As we were walking down the sidewalk, I was keeping my Boxer mix puppy under control as she was getting excited about a cat sitting in this neighbor’s driveway. All of the sudden I heard this noise. It sounded like a splatter, one I’m oh too familiar with. This sound reminded me of my childhood days when I used to skateboard and rollerblade. There was always that one stick or rock that would get under my wheel and cause my wheel to lock while my body continued with its forward momentum. Then I would slap my body onto the concrete sidewalk, face first, sometimes catching myself with my hands or knees. It wasn’t the greatest feeling in the world. Who am I kidding, that hurt like a bitch. I recall several accidents resulting in me falling and smacking myself hard onto the concrete.

Image

When I heard the sound I thought to myself, “Was that? No, it couldn’t be. But that sound.” I felt it was something more than an acorn or bird poop. It was more of a splat than a splatter. When I turned to check it out I was horrified. Only a few steps behind me on the sidewalk lay a squirrel, flat on its stomach and face. I watched for a second to see if it was alive and I saw some movement. My heart went out to this thing. It must have fallen from a powerline or tree or something. The crazy thing is if I was 10-15 seconds slower it would have landed right on top of me or one of the dogs. I kind of wish it did because it didn’t look like it was doing well on the sidewalk.

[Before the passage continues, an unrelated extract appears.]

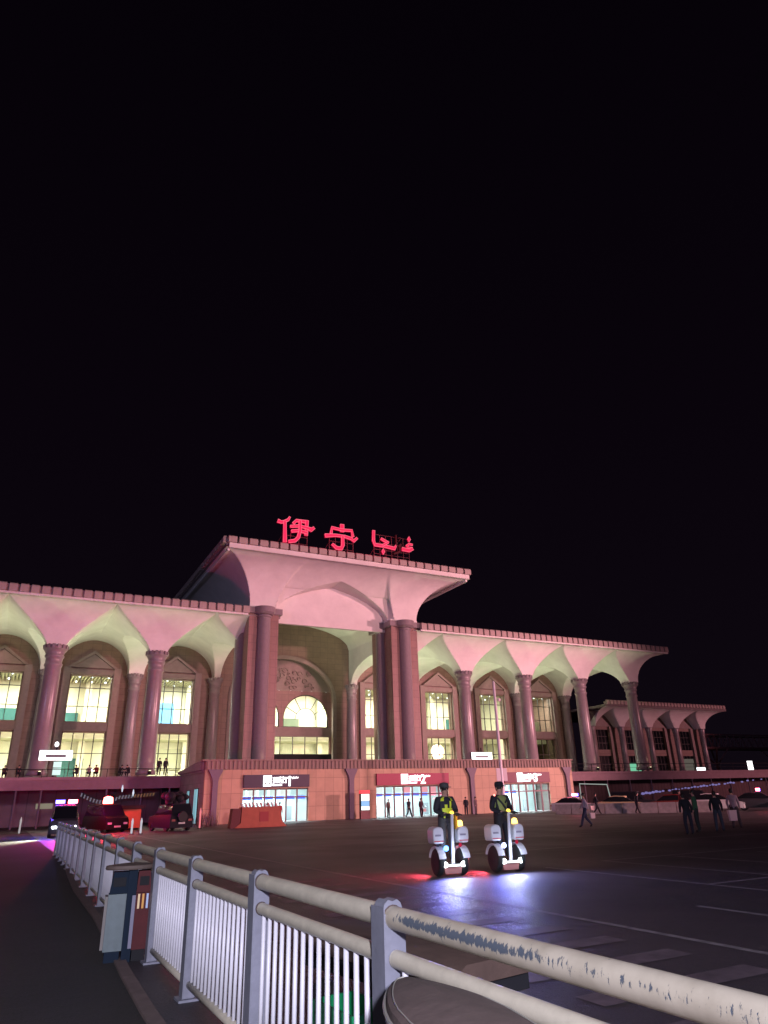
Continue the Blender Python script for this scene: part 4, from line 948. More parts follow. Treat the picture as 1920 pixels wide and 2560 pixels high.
    if hair:
        hb = MB(); hb.sphere((hd.x, hd.y + .015, hd.z + .035), .105, 12, sq=(.92, 1.0, .95)); hb.sphere((hd.x, hd.y + .05, hd.z - .02), .075, 8, sq=(1, .8, 1)); hb.build('hair', M_hair, ob)
    if hands:
        for sgn, w, h in ((1, 'wrl', 'hal'), (-1, 'wrr', 'har')):
            H = Vector(J[h]); fm_ = MB()
            for q in range(4):
                L_ = (.05, .06, .055, .045)[q]; xx = H.x - sgn * .03 + sgn * q * .02
                fm_.tube([(xx, H.y, H.z), (xx, H.y - L_ * .8, H.z - .01), (xx, H.y - L_ * .9, H.z - .045), (xx, H.y - L_ * .4, H.z - .06)], .009, 6)
            fm_.tube([(H.x - sgn * .03, H.y + .03, H.z), (H.x - sgn * .05, H.y - .01, H.z - .03), (H.x - sgn * .04, H.y - .04, H.z - .05)], .010, 6)
            fm_.build('fingers', mat('black_glove', (.02, .02, .02), .7), ob)
    return ob
WALK = dict(knl=(.10, -.16, .50), anl=(.10, -.28, .11), tol=(.10, -.42, .07), knr=(-.10, .02, .50), anr=(-.10, .30, .16), tor=(-.10, .19, .05), ell=(.23, .12, 1.15), wrl=(.22, .14, .93), hal=(.22, .13, .85), elr=(-.23, -.06, 1.14), wrr=(-.22, -.22, .98), har=(-.22, -.27, .92))
WALK2 = dict(knl=(.12, -.06, .50), anl=(.17, .12, .10), tol=(.18, .0, .04), knr=(-.12, .0, .50), anr=(-.15, -.08, .09), tor=(-.15, -.22, .04), ell=(.27, .0, 1.14), wrl=(.25, -.08, .92), hal=(.25, -.1, .84))
LEAN = dict(chest=(0, -.06, 1.26), nb=(0, -.12, 1.42), neck=(0, -.15, 1.48), head=(0, -.19, 1.55), top=(0, -.20, 1.64), shl=(.18, -.09, 1.37), shr=(-.18, -.09, 1.37), **{k: v for k, v in WALK2.items()})

# ------------------------------------------------------------------ patrol scooters with their riders
def patrol(x, y, rot, lab, blue_k):
    t = thing('patrol_scooter', lab, 'two-wheeled scooter', (x, y, 0), rot)
    M_tr = mat('scooter_white', (.62, .60, .68), .35); M_bk = mat('scooter_black', (.025, .025, .03), .5)
    for s_ in (-1, 1):
        w = MB().lathe([(.16, -.06), (.25, -.07), (.285, -.05), (.30, 0), (.285, .05), (.25, .07), (.16, .06)], (s_ * .31, 0), 28, axis='x', cz=.30).build('wheel', M_tyre, t)
        MB().lathe([(.02, -.06), (.15, -.05), (.155, .05), (.02, .06)], (s_ * .31, 0), 20, axis='x', cz=.30).build('rim', M_chrome, w)
        fd = MB()
        for k in range(8):
            a0, a1 = radians(15 + k * 18.75), radians(15 + (k + 1) * 18.75); r1, r2 = .325, .345
            P4 = [(cos(a0) * r1, .30 + sin(a0) * r1), (cos(a1) * r1, .30 + sin(a1) * r1), (cos(a1) * r2, .30 + sin(a1) * r2), (cos(a0) * r2, .30 + sin(a0) * r2)]
            fd.prism(P4, s_ * .31 - .085, s_ * .31 + .085, 0, 'x')
        fd.build('fender', M_tr, t)
        # pannier above the wheel with rounded top
        pn = MB(); b0 = len(pn.v)
        prof = [(-.15, .70), (.15, .70), (.17, .80), (.17, .98), (.12, 1.05), (0, 1.07), (-.12, 1.05), (-.17, .98), (-.17, .80)]
        pn.prism([(p[0] * .82, p[1]) for p in prof], -.19, .19); pn.xf(Matrix.Translation((s_ * .325, .02, 0)), b0)
        bx = pn.build('pannier', M_tr, t)
        md = bx.modifiers.new('b', 'BEVEL'); md.width = .035; md.segments = 3
        MB().box(s_ * .325 - .12, s_ * .325 + .12, -.176, -.171, .745, .765).build('red_stripe', mat('pannier_red', (.5, .03, .05), .5), bx)
        MB().box(s_ * .325 - .09, s_ * .325 + .06, -.176, -.171, .86, .90).build('lettering_band', mat('pannier_text', (.25, .22, .3), .5), bx)
        MB().box(s_ * .31 - .03, s_ * .31 + .03, -.06, .06, .62, .71).build('pannier_bracket', M_bk, t)
    MB().box(-.22, .22, -.20, .24, .20, .27).build('platform', M_bk, t)
    MB().prism([(-.20, .06), (.20, .06), (.23, .195), (-.23, .195)], -.19, .2).build('belly', mat('belly_red_grey', (.3, .12, .12), .5), t)
    MB().tube([(0, -.20, .27), (0, -.24, .9), (0, -.28, 1.34)], [.045, .038, .036], 12).build('stem', M_tr, t)
    MB().tube([(-.27, -.26, 1.31), (-.1, -.29, 1.34), (.1, -.29, 1.34), (.27, -.26, 1.31)], .018, 8).build('handlebar', M_bk, t)
    MB().lathe([(.05, 0), (.055, .03), (.03, .07)], (0, -.28), 12, cz=1.34).build('amber_tip', emis('amber_tip', (1, .62, .08), 2.2), t)
    bar = MB().box(-.25, .25, -.24, -.212, .215, .255).build('light_bar', E_white, t)
    for s_ in (-1, 1): MB().lathe([(.055, 0), (.06, -.03)], (s_ * .23, -.245), 14, axis='y', cz=.26).build('headlamp', emis('headlamp', (.9, 1, 1), 12), t)
    MB().lathe([(.055, 0), (.06, -.03), (.02, -.05)], (-.17, -.20), 16, axis='y', cz=.60).build('blue_lamp', emis('blue_lamp_%d' % blue_k, (.10, .35, 1) if blue_k == 0 else (.5, .6, 1), 7), t)
    MB().tube([(-.17, -.19, .60), (-.24, -.05, .56)], .02, 6).build('lamp_arm', M_tr, t)
    MB().lathe([(.04, 0), (.045, -.02)], (.20, -.20), 12, axis='y', cz=.66).build('red_reflector', mat('reflector', (.4, .01, .03), .3), t)
    am = MB().lathe([(.075, 0), (.075, .03), (.06, .10), (.03, .12)], (.33, .02), 14, cz=1.07).build('beacon', emis('beacon_amber', (1, .62, .12), 5), t)
    MB().box(.19, .24, -.06, .06, 1.0, 1.35).build('yellow_strap', mat('strap_yellow', (.7, .35, .02), .5), t) if blue_k == 0 else None
    c, s2 = cos(rot), sin(rot)
    def wl(p): return (x + p[0] * c - p[1] * s2, y + p[0] * s2 + p[1] * c, p[2])
    light('SPOT', 'headlamp_beam', wl((0, -.42, .36)), wl((.3, -2.0, 0)), 75, (.80, .92, 1), .06, angle=150, blend=1)
    light('SPOT', 'blue_beam', wl((-.17, -.36, .62)), wl((.1, -1.9, 0)), 260, (.22, .22, 1), .05, angle=160, blend=1)
    light('POINT', 'beacon_glow', wl((.33, -.08, 1.28)), (0, 0, 0), 1.6, (1, .5, .08), .05)
    light('SPOT', 'tail_glow', wl((-.3, .42, .34)), wl((-2.4, .75, 0)), 330, (1, .08, .13), .05, angle=150, blend=1)
    light('POINT', 'side_glow', wl((0, -.48, .50)), (0, 0, 0), 9, (.7, .85, 1), .05)
    return t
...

I thought maybe it broke its neck or seriously injured itself. It was barely moving until I started walking back towards it. I wanted to help it if I could, and yes, I was planning on scooping it up and taking it to a vet if it was still alive. When I took a step towards it, it started to crawl a little. Its hands looked a little funny, like they were broken and weren’t working properly. This squirrel still tried to crawl, dragging its body to the edge of a yard.

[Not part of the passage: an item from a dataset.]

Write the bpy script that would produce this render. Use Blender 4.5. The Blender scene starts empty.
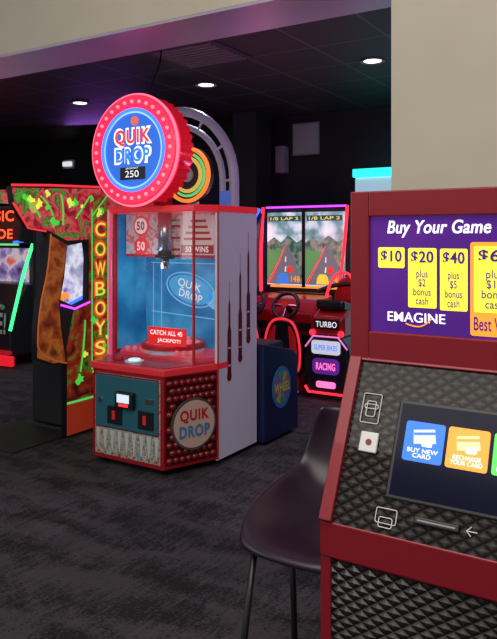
import bpy, bmesh, math, random
from mathutils import Matrix, Vector
random.seed(4)
sc=bpy.context.scene
try: sc.view_settings.view_transform='Standard'
except Exception: pass
R=math.radians
# ---------------- materials
MC={}
def mat(name,col,rough=.5,metal=0,emit=None,es=1,coat=0,spec=None):
    if name in MC: return MC[name]
    m=bpy.data.materials.new(name); m.use_nodes=True
    b=m.node_tree.nodes['Principled BSDF']
    b.inputs['Base Color'].default_value=(*col,1)
    b.inputs['Roughness'].default_value=rough
    b.inputs['Metallic'].default_value=metal
    if spec is not None: b.inputs['Specular IOR Level'].default_value=spec
    if coat: b.inputs['Coat Weight'].default_value=coat
    if emit is not None:
        b.inputs['Emission Color'].default_value=(*emit,1)
        b.inputs['Emission Strength'].default_value=es
    MC[name]=m; return m
def N(m,t): return m.node_tree.nodes.new(t)
def L(m,a,b): m.node_tree.links.new(a,b)
def noise_mat(name,stops,scale=5,detail=4,rough=.5,emit=0,bump=0,vec=(1,1,1),dist=0,metal=0,constant=False):
    m=mat(name,(1,1,1),rough,metal); b=m.node_tree.nodes['Principled BSDF']
    tc=N(m,'ShaderNodeTexCoord'); mp=N(m,'ShaderNodeMapping'); mp.inputs['Scale'].default_value=vec
    L(m,tc.outputs['Object'],mp.inputs[0])
    n=N(m,'ShaderNodeTexNoise'); n.inputs['Scale'].default_value=scale; n.inputs['Detail'].default_value=detail
    n.inputs['Distortion'].default_value=dist; out=n.outputs['Fac']
    L(m,mp.outputs[0],n.inputs['Vector'])
    cr=N(m,'ShaderNodeValToRGB'); e=cr.color_ramp
    if constant: e.interpolation='CONSTANT'
    while len(e.elements)<len(stops): e.elements.new(.5)
    for el,(p,c) in zip(e.elements,stops): el.position=p; el.color=(*c,1)
    L(m,out,cr.inputs[0]); L(m,cr.outputs[0],b.inputs['Base Color'])
    if emit:
        L(m,cr.outputs[0],b.inputs['Emission Color']); b.inputs['Emission Strength'].default_value=emit
    return m
BLACK=mat('black_plastic',(.012,.012,.014),.35)
MATTE=mat('black_matte',(.014,.014,.016),.7)
CHROME=mat('chrome',(.6,.6,.62),.2,1)
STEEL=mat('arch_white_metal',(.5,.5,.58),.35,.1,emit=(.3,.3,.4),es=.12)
WHITE=mat('white_laminate',(.86,.91,.96),.3)
RED=mat('red_gloss',(.42,.010,.016),.3,coat=.3)
KRED=mat('kiosk_red_metal',(.25,.008,.016),.42,.1,coat=.2)
def em(name,c,s=1): return mat(name,c,.4,0,c,s)
E_WHITE=em('lit_white',(.9,.9,.95),.8); E_RED=em('led_red',(1,.02,.04),2); E_CYAN=em('led_cyan',(.02,.8,.75),1.5)
E_BLUE=em('led_blue',(.03,.12,1),2); E_GREEN=em('led_green',(.05,1,.25),1.8); E_YEL=em('lit_yellow',(.95,.85,.06),.8)
E_PURPLE=em('led_purple',(.45,.05,.9),2); E_ORANGE=em('lit_orange',(.95,.3,.03),.9); E_PINK=em('led_pink',(1,.15,.4),1.6)
P_WHITE=mat('print_white',(.8,.8,.8),.5); P_YEL=mat('print_yellow',(.85,.8,.1),.5); P_RED=mat('print_red',(.6,.02,.02),.4)
P_DRED=mat('print_darkred',(.22,.008,.015),.4); P_GREY=mat('print_grey',(.3,.3,.32),.5)
glass=bpy.data.materials.new('clear_glass'); glass.use_nodes=True
nt=glass.node_tree; nt.nodes.clear()
o_=nt.nodes.new('ShaderNodeOutputMaterial'); mx=nt.nodes.new('ShaderNodeMixShader'); tr=nt.nodes.new('ShaderNodeBsdfTransparent'); gl=nt.nodes.new('ShaderNodeBsdfGlossy'); gl.inputs['Roughness'].default_value=.03
mx.inputs[0].default_value=.05; nt.links.new(tr.outputs[0],mx.inputs[1]); nt.links.new(gl.outputs[0],mx.inputs[2]); nt.links.new(mx.outputs[0],o_.inputs[0])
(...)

I didn’t want to scare it but I had my two big dogs with me, both very interested in the squirrel now. I couldn’t just leave it because I thought time was of the essence. As the three of us approached, that squirrel quickly recovered and skipped on through the chain-linked fence to the base of a nearby tree where it sat for a few moments. I imagine it was trying to recover and stay safe. I was still a little worried since that cat next door looked like he was ready to prowl. I walked up to the fence with the dogs and the squirrel scurried up the tree, holding on without any difficulties. It seemed as if the fall didn’t hurt it that much. It was lucky this time.